• EXERCISE:
Extract every line below that contains the word "image".

• DATASET RECORDS:
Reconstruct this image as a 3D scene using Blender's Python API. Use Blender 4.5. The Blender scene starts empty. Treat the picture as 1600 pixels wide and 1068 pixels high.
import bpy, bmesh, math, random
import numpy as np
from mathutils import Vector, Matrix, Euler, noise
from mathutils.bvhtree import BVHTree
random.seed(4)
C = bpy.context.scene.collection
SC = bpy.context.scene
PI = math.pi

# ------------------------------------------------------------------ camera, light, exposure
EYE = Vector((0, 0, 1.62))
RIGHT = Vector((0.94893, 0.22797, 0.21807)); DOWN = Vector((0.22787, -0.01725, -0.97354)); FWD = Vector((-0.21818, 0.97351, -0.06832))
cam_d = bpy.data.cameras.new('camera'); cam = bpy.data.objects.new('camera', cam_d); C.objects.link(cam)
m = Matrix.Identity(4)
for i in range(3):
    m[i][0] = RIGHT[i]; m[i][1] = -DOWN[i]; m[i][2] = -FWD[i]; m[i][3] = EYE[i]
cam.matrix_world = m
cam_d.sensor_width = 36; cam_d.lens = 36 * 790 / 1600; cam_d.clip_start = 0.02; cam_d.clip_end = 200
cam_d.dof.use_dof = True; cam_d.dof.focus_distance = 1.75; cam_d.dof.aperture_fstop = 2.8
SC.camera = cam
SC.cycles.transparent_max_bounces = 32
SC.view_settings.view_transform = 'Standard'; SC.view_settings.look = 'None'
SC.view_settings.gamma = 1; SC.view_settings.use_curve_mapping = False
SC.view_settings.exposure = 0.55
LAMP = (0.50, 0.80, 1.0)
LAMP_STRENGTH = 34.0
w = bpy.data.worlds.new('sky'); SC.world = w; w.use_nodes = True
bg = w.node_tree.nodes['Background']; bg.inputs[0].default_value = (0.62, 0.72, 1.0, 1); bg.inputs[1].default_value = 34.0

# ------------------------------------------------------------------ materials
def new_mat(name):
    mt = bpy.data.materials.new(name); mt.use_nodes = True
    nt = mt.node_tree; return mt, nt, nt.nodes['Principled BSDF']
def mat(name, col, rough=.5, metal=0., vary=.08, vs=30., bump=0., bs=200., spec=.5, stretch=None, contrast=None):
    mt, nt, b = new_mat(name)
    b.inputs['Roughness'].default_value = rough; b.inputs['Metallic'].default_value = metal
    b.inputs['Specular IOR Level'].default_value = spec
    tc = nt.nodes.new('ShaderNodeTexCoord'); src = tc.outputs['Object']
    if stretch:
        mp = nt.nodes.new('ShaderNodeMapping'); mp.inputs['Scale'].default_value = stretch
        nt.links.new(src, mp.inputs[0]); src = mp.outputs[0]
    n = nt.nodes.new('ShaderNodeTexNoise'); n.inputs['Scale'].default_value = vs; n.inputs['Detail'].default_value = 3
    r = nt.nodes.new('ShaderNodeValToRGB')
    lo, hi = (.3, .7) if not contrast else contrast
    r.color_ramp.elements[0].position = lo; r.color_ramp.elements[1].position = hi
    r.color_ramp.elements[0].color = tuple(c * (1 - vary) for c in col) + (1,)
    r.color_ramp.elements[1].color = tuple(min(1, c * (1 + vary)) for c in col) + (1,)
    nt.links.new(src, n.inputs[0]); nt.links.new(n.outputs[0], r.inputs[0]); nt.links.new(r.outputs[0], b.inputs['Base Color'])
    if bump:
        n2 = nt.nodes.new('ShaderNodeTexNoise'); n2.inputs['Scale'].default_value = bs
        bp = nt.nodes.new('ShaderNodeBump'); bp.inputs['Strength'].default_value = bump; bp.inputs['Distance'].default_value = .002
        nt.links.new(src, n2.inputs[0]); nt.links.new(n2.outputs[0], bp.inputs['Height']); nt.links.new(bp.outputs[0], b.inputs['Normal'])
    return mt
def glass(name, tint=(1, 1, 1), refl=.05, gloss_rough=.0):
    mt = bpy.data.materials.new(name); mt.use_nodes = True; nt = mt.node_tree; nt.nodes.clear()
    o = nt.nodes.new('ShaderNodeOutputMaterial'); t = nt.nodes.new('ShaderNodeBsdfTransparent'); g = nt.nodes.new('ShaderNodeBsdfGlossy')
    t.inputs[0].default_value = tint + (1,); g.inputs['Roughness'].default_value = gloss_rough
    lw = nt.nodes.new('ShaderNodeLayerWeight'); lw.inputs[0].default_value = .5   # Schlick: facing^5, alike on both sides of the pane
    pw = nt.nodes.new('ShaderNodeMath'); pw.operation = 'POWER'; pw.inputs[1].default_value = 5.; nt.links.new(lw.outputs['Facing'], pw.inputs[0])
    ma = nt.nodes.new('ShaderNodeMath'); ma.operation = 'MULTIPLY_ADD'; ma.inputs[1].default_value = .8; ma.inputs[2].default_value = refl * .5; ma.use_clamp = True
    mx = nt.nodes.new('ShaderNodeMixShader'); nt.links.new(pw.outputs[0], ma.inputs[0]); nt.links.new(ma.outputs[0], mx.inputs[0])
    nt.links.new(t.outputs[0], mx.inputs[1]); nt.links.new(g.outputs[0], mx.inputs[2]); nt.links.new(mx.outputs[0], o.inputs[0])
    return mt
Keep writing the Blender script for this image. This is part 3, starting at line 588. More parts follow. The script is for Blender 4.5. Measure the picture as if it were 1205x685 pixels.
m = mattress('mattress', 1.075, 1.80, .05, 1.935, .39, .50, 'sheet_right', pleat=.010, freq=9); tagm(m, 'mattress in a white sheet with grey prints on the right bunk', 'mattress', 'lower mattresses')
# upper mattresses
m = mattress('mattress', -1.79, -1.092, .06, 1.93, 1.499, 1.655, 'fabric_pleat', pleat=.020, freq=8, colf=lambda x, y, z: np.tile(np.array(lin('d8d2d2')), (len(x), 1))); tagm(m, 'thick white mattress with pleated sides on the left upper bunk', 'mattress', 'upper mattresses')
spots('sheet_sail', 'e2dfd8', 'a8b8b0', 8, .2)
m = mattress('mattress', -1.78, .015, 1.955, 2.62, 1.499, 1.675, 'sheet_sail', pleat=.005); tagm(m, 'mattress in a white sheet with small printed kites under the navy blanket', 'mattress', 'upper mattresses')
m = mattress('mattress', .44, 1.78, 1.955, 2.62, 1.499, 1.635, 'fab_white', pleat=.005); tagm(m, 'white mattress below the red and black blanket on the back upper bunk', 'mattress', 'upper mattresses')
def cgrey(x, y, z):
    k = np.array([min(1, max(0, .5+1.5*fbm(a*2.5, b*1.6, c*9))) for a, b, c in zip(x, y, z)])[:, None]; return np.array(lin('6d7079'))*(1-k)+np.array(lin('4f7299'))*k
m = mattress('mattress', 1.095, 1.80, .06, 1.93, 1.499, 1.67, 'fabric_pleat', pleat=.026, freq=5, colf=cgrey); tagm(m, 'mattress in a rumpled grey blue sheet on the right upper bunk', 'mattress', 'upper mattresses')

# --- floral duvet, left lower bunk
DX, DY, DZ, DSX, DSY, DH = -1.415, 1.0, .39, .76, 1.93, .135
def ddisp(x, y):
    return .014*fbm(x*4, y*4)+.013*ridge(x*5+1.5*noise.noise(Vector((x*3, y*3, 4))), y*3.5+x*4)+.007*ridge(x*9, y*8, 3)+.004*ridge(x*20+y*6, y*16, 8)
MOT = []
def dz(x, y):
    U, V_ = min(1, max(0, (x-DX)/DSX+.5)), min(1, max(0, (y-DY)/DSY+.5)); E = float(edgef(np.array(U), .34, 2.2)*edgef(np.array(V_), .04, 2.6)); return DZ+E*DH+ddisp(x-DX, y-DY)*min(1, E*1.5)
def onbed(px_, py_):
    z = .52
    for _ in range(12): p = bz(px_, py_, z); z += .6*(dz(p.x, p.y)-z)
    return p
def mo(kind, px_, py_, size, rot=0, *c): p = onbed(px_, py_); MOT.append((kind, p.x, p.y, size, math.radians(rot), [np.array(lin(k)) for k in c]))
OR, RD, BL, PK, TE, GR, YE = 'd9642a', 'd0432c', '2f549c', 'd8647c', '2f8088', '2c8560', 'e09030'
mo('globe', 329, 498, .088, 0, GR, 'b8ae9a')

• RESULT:
Reconstruct this image as a 3D scene using Blender's Python API. Use Blender 4.5. The Blender scene starts empty. Treat the picture as 1600 pixels wide and 1068 pixels high.
Keep writing the Blender script for this image. This is part 3, starting at line 588. More parts follow. The script is for Blender 4.5. Measure the picture as if it were 1205x685 pixels.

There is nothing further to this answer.